## begin

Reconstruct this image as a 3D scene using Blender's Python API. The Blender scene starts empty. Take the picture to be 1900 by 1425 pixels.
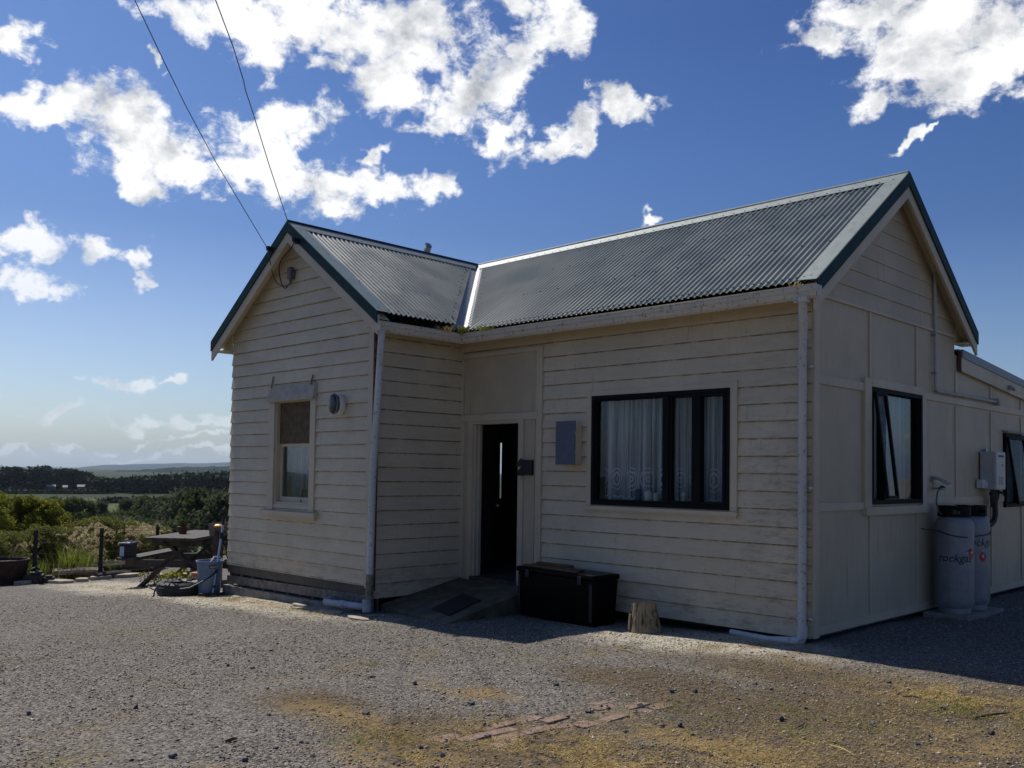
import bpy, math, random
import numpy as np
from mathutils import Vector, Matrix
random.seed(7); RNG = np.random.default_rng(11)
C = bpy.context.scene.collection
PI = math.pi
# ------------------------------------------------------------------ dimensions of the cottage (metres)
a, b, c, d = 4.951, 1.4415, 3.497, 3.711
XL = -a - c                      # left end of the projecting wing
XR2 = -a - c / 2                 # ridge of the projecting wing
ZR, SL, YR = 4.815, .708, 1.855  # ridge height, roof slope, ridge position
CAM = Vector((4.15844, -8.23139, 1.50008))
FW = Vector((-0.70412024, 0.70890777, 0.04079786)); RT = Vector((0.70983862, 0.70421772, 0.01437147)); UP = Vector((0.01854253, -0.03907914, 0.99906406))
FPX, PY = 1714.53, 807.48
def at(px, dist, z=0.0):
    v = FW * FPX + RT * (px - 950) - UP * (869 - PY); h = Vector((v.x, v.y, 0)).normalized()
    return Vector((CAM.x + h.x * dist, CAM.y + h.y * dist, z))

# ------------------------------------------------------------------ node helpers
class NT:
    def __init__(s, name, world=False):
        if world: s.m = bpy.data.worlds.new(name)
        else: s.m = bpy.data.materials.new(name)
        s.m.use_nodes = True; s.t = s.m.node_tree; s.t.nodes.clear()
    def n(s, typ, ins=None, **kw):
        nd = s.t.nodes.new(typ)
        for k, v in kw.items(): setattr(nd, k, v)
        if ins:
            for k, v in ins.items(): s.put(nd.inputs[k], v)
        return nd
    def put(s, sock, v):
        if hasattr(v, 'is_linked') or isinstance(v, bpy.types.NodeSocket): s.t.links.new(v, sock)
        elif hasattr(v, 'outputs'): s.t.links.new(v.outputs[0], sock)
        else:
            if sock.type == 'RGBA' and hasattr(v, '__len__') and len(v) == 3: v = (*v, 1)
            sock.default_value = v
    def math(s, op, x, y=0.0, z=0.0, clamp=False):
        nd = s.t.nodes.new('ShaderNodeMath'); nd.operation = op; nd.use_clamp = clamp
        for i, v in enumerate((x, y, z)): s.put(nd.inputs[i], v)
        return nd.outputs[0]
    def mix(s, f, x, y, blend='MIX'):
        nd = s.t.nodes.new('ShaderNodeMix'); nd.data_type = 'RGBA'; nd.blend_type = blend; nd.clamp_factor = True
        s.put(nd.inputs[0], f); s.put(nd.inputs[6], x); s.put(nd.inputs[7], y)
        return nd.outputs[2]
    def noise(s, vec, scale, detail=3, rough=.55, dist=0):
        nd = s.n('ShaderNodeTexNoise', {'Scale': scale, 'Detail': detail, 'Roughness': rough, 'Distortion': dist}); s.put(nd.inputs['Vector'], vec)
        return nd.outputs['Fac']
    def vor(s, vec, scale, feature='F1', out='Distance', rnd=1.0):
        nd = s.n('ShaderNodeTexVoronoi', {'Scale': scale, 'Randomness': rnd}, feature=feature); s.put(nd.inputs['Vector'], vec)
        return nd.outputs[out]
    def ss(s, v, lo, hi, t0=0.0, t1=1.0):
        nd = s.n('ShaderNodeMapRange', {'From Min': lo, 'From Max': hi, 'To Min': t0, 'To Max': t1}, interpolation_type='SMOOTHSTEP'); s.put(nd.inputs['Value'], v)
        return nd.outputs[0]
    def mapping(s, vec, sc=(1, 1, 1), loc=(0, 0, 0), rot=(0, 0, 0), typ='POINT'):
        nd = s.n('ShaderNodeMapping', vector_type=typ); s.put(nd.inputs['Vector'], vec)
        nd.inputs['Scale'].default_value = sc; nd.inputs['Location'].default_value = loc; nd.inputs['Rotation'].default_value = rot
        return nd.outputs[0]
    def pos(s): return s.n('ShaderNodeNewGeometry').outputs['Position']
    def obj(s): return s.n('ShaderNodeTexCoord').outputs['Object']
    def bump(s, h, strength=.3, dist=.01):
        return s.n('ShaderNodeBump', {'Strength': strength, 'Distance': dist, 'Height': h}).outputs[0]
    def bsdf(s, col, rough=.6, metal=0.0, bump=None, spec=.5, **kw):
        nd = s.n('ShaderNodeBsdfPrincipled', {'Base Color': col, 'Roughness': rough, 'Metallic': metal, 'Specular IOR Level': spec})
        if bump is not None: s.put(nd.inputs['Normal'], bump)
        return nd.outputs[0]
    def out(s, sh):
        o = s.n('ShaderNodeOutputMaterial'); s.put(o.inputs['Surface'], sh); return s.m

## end

-- Objective --
Write out the listing above exactly as it stands, pictures excluded.

-- Written answer --
Reconstruct this image as a 3D scene using Blender's Python API. The Blender scene starts empty. Take the picture to be 1900 by 1425 pixels.
import bpy, math, random
import numpy as np
from mathutils import Vector, Matrix
random.seed(7); RNG = np.random.default_rng(11)
C = bpy.context.scene.collection
PI = math.pi
# ------------------------------------------------------------------ dimensions of the cottage (metres)
a, b, c, d = 4.951, 1.4415, 3.497, 3.711
XL = -a - c                      # left end of the projecting wing
XR2 = -a - c / 2                 # ridge of the projecting wing
ZR, SL, YR = 4.815, .708, 1.855  # ridge height, roof slope, ridge position
CAM = Vector((4.15844, -8.23139, 1.50008))
FW = Vector((-0.70412024, 0.70890777, 0.04079786)); RT = Vector((0.70983862, 0.70421772, 0.01437147)); UP = Vector((0.01854253, -0.03907914, 0.99906406))
FPX, PY = 1714.53, 807.48
def at(px, dist, z=0.0):
    v = FW * FPX + RT * (px - 950) - UP * (869 - PY); h = Vector((v.x, v.y, 0)).normalized()
    return Vector((CAM.x + h.x * dist, CAM.y + h.y * dist, z))

# ------------------------------------------------------------------ node helpers
class NT:
    def __init__(s, name, world=False):
        if world: s.m = bpy.data.worlds.new(name)
        else: s.m = bpy.data.materials.new(name)
        s.m.use_nodes = True; s.t = s.m.node_tree; s.t.nodes.clear()
    def n(s, typ, ins=None, **kw):
        nd = s.t.nodes.new(typ)
        for k, v in kw.items(): setattr(nd, k, v)
        if ins:
            for k, v in ins.items(): s.put(nd.inputs[k], v)
        return nd
    def put(s, sock, v):
        if hasattr(v, 'is_linked') or isinstance(v, bpy.types.NodeSocket): s.t.links.new(v, sock)
        elif hasattr(v, 'outputs'): s.t.links.new(v.outputs[0], sock)
        else:
            if sock.type == 'RGBA' and hasattr(v, '__len__') and len(v) == 3: v = (*v, 1)
            sock.default_value = v
    def math(s, op, x, y=0.0, z=0.0, clamp=False):
        nd = s.t.nodes.new('ShaderNodeMath'); nd.operation = op; nd.use_clamp = clamp
        for i, v in enumerate((x, y, z)): s.put(nd.inputs[i], v)
        return nd.outputs[0]
    def mix(s, f, x, y, blend='MIX'):
        nd = s.t.nodes.new('ShaderNodeMix'); nd.data_type = 'RGBA'; nd.blend_type = blend; nd.clamp_factor = True
        s.put(nd.inputs[0], f); s.put(nd.inputs[6], x); s.put(nd.inputs[7], y)
        return nd.outputs[2]
    def noise(s, vec, scale, detail=3, rough=.55, dist=0):
        nd = s.n('ShaderNodeTexNoise', {'Scale': scale, 'Detail': detail, 'Roughness': rough, 'Distortion': dist}); s.put(nd.inputs['Vector'], vec)
        return nd.outputs['Fac']
    def vor(s, vec, scale, feature='F1', out='Distance', rnd=1.0):
        nd = s.n('ShaderNodeTexVoronoi', {'Scale': scale, 'Randomness': rnd}, feature=feature); s.put(nd.inputs['Vector'], vec)
        return nd.outputs[out]
    def ss(s, v, lo, hi, t0=0.0, t1=1.0):
        nd = s.n('ShaderNodeMapRange', {'From Min': lo, 'From Max': hi, 'To Min': t0, 'To Max': t1}, interpolation_type='SMOOTHSTEP'); s.put(nd.inputs['Value'], v)
        return nd.outputs[0]
    def mapping(s, vec, sc=(1, 1, 1), loc=(0, 0, 0), rot=(0, 0, 0), typ='POINT'):
        nd = s.n('ShaderNodeMapping', vector_type=typ); s.put(nd.inputs['Vector'], vec)
        nd.inputs['Scale'].default_value = sc; nd.inputs['Location'].default_value = loc; nd.inputs['Rotation'].default_value = rot
        return nd.outputs[0]
    def pos(s): return s.n('ShaderNodeNewGeometry').outputs['Position']
    def obj(s): return s.n('ShaderNodeTexCoord').outputs['Object']
    def bump(s, h, strength=.3, dist=.01):
        return s.n('ShaderNodeBump', {'Strength': strength, 'Distance': dist, 'Height': h}).outputs[0]
    def bsdf(s, col, rough=.6, metal=0.0, bump=None, spec=.5, **kw):
        nd = s.n('ShaderNodeBsdfPrincipled', {'Base Color': col, 'Roughness': rough, 'Metallic': metal, 'Specular IOR Level': spec})
        if bump is not None: s.put(nd.inputs['Normal'], bump)
        return nd.outputs[0]
    def out(s, sh):
        o = s.n('ShaderNodeOutputMaterial'); s.put(o.inputs['Surface'], sh); return s.m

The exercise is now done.